Chapter 7 – Property (Hann)
Property is closely tied to the history of enclosures and the rise of capitalism.
o This makes it unsuited for analysis of pre-capitalistic or non-European contexts.
Carrier: despite these difficulties, it’s a useful term for economic anthropology.
Private property: goods to which an individual or corporation has exclusive title.
o Private property stands at the core of what is the standard liberal model, which
embraces a capitalistic possessive individualism.
o Property has a wide range of ever changing economic and social functions.
Ex.: Land is no longer a measure of political power or status as it once was.
Ex.: Managerial power has become more important than direct ownership.
Anthropology criticizes property for this narrow definition, and look for a wider compass.
o However, including all rights and entitlements is too wide for good analytical use.
Bundles, hierarchies and layers: theory of property in anthropology
Property relations: social relation between persons with respect to things.
Maine: bundle of rights: different rights can be held by the same thing.
o Ownership: the greatest possible combination of rights over a valuable object which
the law recognises.
o Ex.: Firth: simultaneous individual and joint ownership among the Tobrianders.
Gluckman: estates of administration: the delegation of rights in a political hierarchy.
o It’s not about individual/collective, property reflects the social structure of a group.
Ex.: authorities are obliged to provide citizens with enough land to survive.
During colonial times much of the native land taken as it was ‘wasteland’.
Benda-Beckmann: the abstract social organisation in layers.
1. Cultural-ideological layer: most general layer, cultural norms and ideology.
2. Legal-institutional layer: political and legal regulations.
3. Social-relational layer: land use, inheritance practises, related to kinship.
4. Practical layer: individual influence to reinforce or change the other layers.
o Different layers can interact; as well can technological or political interventions.

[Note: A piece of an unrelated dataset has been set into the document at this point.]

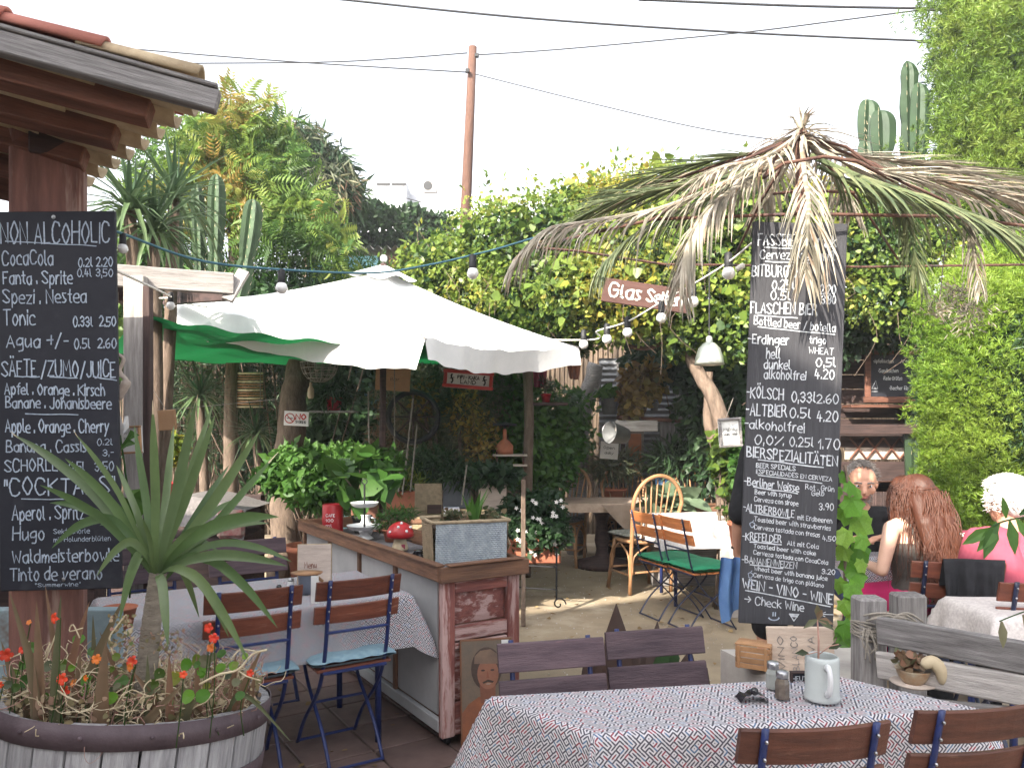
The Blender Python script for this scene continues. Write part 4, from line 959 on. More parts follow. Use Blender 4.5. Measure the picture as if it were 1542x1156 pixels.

o Property is embedded in all layers, but can change at differential rates.
This makes it hard to establish global property regime transformations.
Property is everywhere: communisms, primitive and modern
Various layers can be explored in all societies.
o It was long assumed hunter-gatherer societies were strictly egalitarian.
Today it’s thought that the arid environment creates specific property
relations and that people were able to make some claims to property.
o Even in socialist states there are still property norms with a hierarchy of virtue.
State ownership > collective ownership > individual ownership
Many people maintained some property rights to their land.
Clear legal property rights are not mandatory for high rates of economic growth.
Contemporary issues: commons, cultures and continuous technological change
Economists assume rational agents will construct boundaries around land once the benefits
of excluding others exceed the cost of doing so.
o Anthropology has shown that in some cases collective ownership is advantageous.
Economists assume communal ownership will die out as people pursue individual interests.
o Anthropology has shown that communal ownership can be managed sustainable.
o This is vulnerable in times of demographic pressure and social inequality however.
Ownership says little about sustainability, it depends on the resource and power relations.